Massimo Cacciari, a proposito di potere. Riflessioni e paradossi
Nel suo saggio i passi più significativi della tradizione teologica ci aiutano a comprendere meglio
di Giuseppe Cantarano (l’Unità, 24.03.2013)
CHE COS’È IL POTERE? QUAL È LA SUA NATURA? E perché Tutti noi siamo - volentes o nolentes - inclini non solo a esercitarlo, ma a obbedirvi? Non ci sottomettiamo, forse - più o meno volentieri al potere politico? Non obbediamo, forse - più o meno volentieri - alle sue leggi? E ancora: a cosa serve il potere? Qual è la sua funzione? È immaginabile una auctoritas politica del tutto separata e distinta dalla potestas teologica? Non è forse vero - come ha affermato Carl Schmitt - che le categorie politiche si limitano a secolarizzare, a laicizzare un originario impianto teologico? Sono un po’ questi i radicali interrogativi sollevati dall’ultimo bel libro di Massimo Cacciari (Il potere che frena, Adelphi, pp. 211, euro 13,00).
Che vi sia un potere, che vi sia una Legge è un miracolo. E che vi sia chi si ribella, non è che trita banalità, scriveva il grande compositore austriaco Arnold Schönberg. Molto caro, del resto, a Massimo Cacciari. Ed è sull’esistenza di questo «miracolo» che il filosofo veneziano riflette nel suo libro. Misurandosi con quel celebre passo attribuito a san Paolo, compreso nella Seconda Lettera ai Tessalonicesi. Un passo controverso. Di difficile, ardua interpretazione. È qui che balena forse per la prima volta nella storia dell’Occidente - l’oscura tematizzazione di quel «miracolo». Di quell’irresolubile enigma che è il potere.
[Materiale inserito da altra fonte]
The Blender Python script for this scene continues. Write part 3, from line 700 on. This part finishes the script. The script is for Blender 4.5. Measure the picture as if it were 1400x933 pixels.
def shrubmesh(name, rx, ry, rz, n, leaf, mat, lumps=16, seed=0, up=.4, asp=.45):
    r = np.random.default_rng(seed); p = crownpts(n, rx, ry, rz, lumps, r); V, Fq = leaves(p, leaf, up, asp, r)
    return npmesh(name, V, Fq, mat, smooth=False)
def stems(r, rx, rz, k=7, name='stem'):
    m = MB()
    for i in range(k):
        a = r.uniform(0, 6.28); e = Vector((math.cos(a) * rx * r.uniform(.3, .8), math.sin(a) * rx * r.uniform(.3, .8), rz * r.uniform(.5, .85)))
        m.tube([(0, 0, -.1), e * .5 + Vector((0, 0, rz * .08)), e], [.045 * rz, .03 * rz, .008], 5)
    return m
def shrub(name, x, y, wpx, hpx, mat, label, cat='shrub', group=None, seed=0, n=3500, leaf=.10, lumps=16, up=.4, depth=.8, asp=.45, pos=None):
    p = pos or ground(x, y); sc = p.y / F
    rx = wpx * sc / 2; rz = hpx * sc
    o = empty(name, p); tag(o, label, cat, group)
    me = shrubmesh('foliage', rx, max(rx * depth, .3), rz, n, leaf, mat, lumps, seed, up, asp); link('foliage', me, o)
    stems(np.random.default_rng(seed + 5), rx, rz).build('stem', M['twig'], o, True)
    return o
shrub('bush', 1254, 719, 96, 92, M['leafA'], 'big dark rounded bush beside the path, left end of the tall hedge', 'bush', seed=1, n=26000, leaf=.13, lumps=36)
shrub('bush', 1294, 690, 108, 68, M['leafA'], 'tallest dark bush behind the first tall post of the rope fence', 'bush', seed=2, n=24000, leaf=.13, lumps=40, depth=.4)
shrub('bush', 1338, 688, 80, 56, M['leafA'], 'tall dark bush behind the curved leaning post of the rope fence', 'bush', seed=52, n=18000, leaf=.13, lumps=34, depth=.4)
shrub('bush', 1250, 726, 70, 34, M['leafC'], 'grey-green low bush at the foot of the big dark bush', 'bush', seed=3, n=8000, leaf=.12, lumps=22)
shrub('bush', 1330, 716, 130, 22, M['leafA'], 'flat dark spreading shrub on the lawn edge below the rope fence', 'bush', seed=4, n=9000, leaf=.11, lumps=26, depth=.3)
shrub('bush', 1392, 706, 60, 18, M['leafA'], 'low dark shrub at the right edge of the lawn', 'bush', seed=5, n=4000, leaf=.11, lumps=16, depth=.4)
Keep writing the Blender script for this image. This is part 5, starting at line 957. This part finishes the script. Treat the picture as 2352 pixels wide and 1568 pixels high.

Che è la Legge. Come poi ci racconterà Kafka.
Nel primo grande documento cristiano sulla politica, che è la Lettera ai Romani, san Paolo raccomanda obbedienza al potere politico. Poiché ogni potere politico ha ricevuto da Dio il mandato di proteggere il bene. E di arginare il male: «Ogni persona si sottometta alle autorità che le sono superiori. Non esiste infatti autorità se non proviene da Dio» (13, 1-2).
Del potere politico non possiamo fare a meno, ci dice san Paolo. Non fosse altro perché il potere politico - l’Impero romano, nel caso specifico rappresenta un «freno» nei confronti di una società tendenzialmente caotica, disordinata, anarchica. Il potere, pertanto, sembrerebbe avere un timbro esclusivamente positivo. La sua funzione sembrerebbe volta esclusivamente al bene. Giacché è quella di contenere, di arginare, di frenare il dilagare del male nella società. E tuttavia, le cose non stanno così, ci dice Cacciari.
Infatti, del potere come «freno» (katechon, in greco) si fa cenno anche nella Seconda Lettera ai Tessalonicesi. Su cui Cacciari esercita un’acutissima e penetrante esegesi. Laddove è scritto: «E ora conoscete ciò che trattiene (to katechon) la sua apocalisse, che avverrà a suo tempo. Già, infatti, il mistero dell’iniquità è in atto; ma chi trattiene (ho katechon) trattenga, precisamente fino a quando non venga tolto di mezzo” (2, 6-7).
Rispetto all’univocità della Lettera ai Romani, qui il potere assume invece un volto «diabolico», diciamo così. Nel senso letterale del termine: ingannevole, ambivalente, enigmatico. E a suo modo, tragico. Poiché viene concepito come una forza - non è chiaro se espressione di un soggetto o di una cosa - che per trattenere, per frenare il trionfo del male è costretta, contemporaneamente, a ritardare la definitiva vittoria del bene. A ritardare, pertanto, anche l’annientamento dello Spirito dell’empietà. Dunque del male. Fino a quando anche questo freno che trattiene sarà «tolto di mezzo», spazzato via, prima della parusia del Signore.
Come contenere in uno - si chiede Cacciari - queste due paradossali, tragiche dimensioni? Paradossali, tragiche dimensioni di ogni sovranità politica. Ogni potere - scrive Cacciari - «è chiamato a esprimersi come mediazione. Il mediatore dispone dell’effettuale comando, ma non risolve in sé immediatamente ogni auctoritas, non ne è autarchicamente fonte e sede. Il potere rappresenta - e viene così ad assumere sempre dal rappresentato la propria autorità». Insomma, nessuna potenza teologica detiene l’assoluta potestas su questa terra. E credersi idolatricamente eterna. Così come nessuna potenza politica detiene l’assoluta auctoritas. Senza la quale, tuttavia, il sovrano si ridurrebbe a semplice funzionario di un apparato burocratico-amministrativo. Che difficilmente riuscirebbe a legittimare le sue decisioni.